17. The relay station according to claim 16, wherein the first time length is acquired by summing a propagation delay between the transmission station and the reception station, a delay spread between the transmission station and the reception station, and a delay occurring by relay by one relay station among the one or more relay stations.

18. A control device comprising:

a controller configured to acquire a first time length on a basis of radio propagation characteristics between a transmission station and a reception station and respective radio propagation characteristics between one or more relay stations and the reception station, the one or more relay stations being configured to relay a first signal from the transmission station to the reception station without demodulating or decoding the first signal, the one or more relay stations providing a first delay time and a first phase rotation amount to the first signal so that relay signals of the first signal arrive at the reception station at the same time and in the same phase after the first time length from a head of a slot in a radio frame which is synchronous among the transmission station, the reception station, and the one or more relay stations and in which the first signal is transmitted.

19. The control device according to claim 18, wherein the controller is configured to acquire the first time length by summing a propagation delay between the transmission station and the reception station, a delay spread between the transmission station and the reception station, and a delay occurring by relay by one relay station among the one or more relay stations.

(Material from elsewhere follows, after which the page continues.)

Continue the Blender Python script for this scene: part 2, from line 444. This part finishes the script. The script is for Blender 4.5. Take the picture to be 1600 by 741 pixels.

20. The control device according to claim 18, wherein the controller is configured to

acquire, for at least a first relay station among the one or more relay stations, the first delay time and the first phase rotation amount to be provided to the first signal in relay by the first relay station on a basis of radio propagation characteristics between the transmission station and the first relay station and radio propagation characteristics between the reception station and the first relay station, and

notify the first relay station of the first delay time and the first phase rotation amount.